Parlons-en, de ses textes, puisque l’alliage de ses mots et de sa voix constitue pour moi le sel de la magie de cet album. Sainte-Victoire possède une réelle cohérence, malgré ses maladresses d’ouverture, constituant un autoportrait aux multiples nuances de son autrice. Luciani se sert ainsi de l’agencement des différentes chansons pour explorer plusieurs facettes de sa personnalité, sans perdre de vue l’unité thématique à offrir à chaque morceau. « C’est une chanson sur une fille qui va mal et qui pense aux fleurs » : Philippe Azoury décrivait ainsi, avec un certain amusement, les paroles du morceau éponyme lorsqu’il essayait d’expliquer son attachement au disque dans La dispute, et ce n’est aucunement réducteur. Luciani assume la simplicité lapidaire de sa plume, introspective et toujours honnête. Plusieurs fois, elle apostrophe directement l’auditeur, comme s’il était la figuration des hommes qui pourraient l’aimer. Le seul qu’elle nomme, l’Eddy de la chanson du même nom, elle ne lui parle que pour le faire taire. Pourtant la virulence dont elle peut faire preuve parfois à l’encontre de certains comportements masculins peut également s’imprégner d’une véritable vulnérabilité.

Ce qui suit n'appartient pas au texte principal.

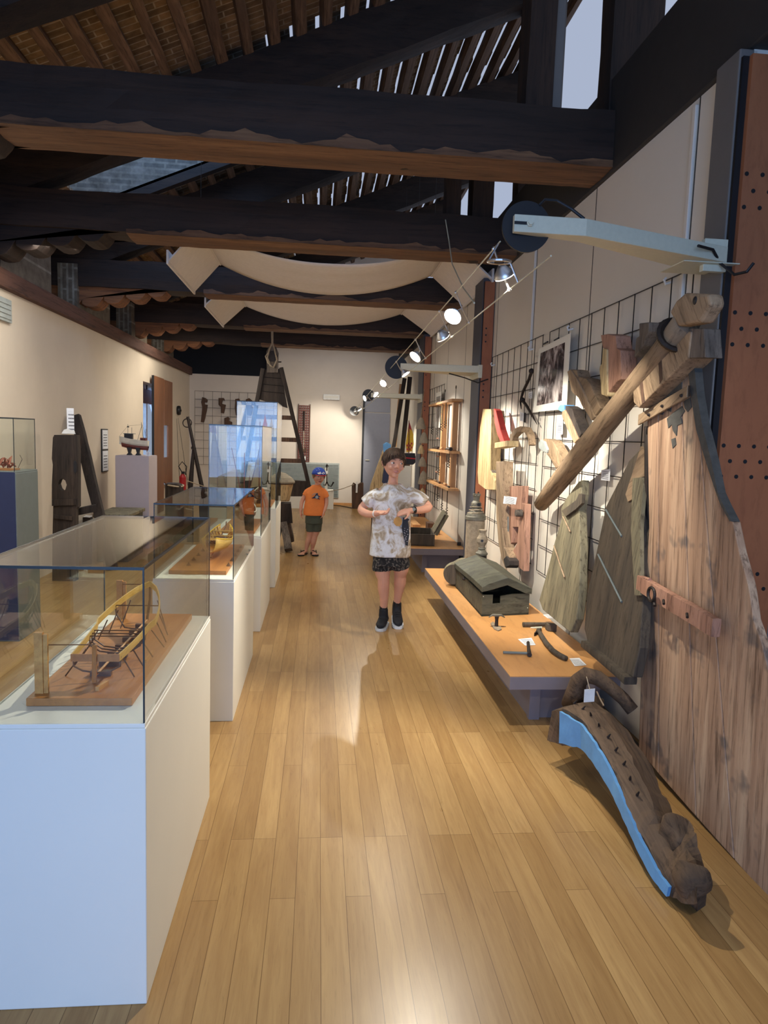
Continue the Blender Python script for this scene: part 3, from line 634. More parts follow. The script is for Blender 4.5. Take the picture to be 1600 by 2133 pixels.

À ce titre, “Drôle d’époque” constitue l’antidote parfait à la charge féministe salutaire mais sans profondeur du “Quartier des lunes” d’Eddy De Pretto. Luciani demande ici à pouvoir être une personne ordinaire, avec ses défaillances et ses incapacités : elle n’a « pas l’étoffe, pas les épaules pour être une femme de [son] époque » et elle voudrait simplement qu’on respecte cela. « Je ne suis qu’un animal, déguisé en madone » assène-t-elle sur “La grenade” avec une froideur incandescente : elle sait trop bien les exigences morales qui pèsent sur elle, mais elle voudrait seulement vivre. Ce serait cependant trop vite la cataloguer que de dire que ces considérations identitaires sont tout ce qu’elle a à offrir. Il y a du romantisme ici, de celui qui est constamment déçu et incompris – je pense au toujours bouleversant “Monstre d’amour”, et à l’énergie paradoxale de “Comme toi”. La dernière chanson effective, “Dors”, est une complainte aussi sentimentale que désespérée. « Dors, dors, il n’y a rien à voir ici, rien à regretter » : quel plaisir d’entendre quelque chose d’aussi lucide et plein d’empathie dans le monde d’aujourd’hui, où on trouvera toujours des raisons pour culpabiliser ceux qui souffrent. Le disque se termine, de manière, je dois l’admettre, un peu artificielle, sur la célébration déclamée d’une victoire, celle sur le chagrin d’amour qui aurait servi de genèse à cet album. Cette injonction à l’espoir, peut-être la seule réponse qui convenait après les relents morbides de “Dors”, n’entache en rien la brillance de ce premier album.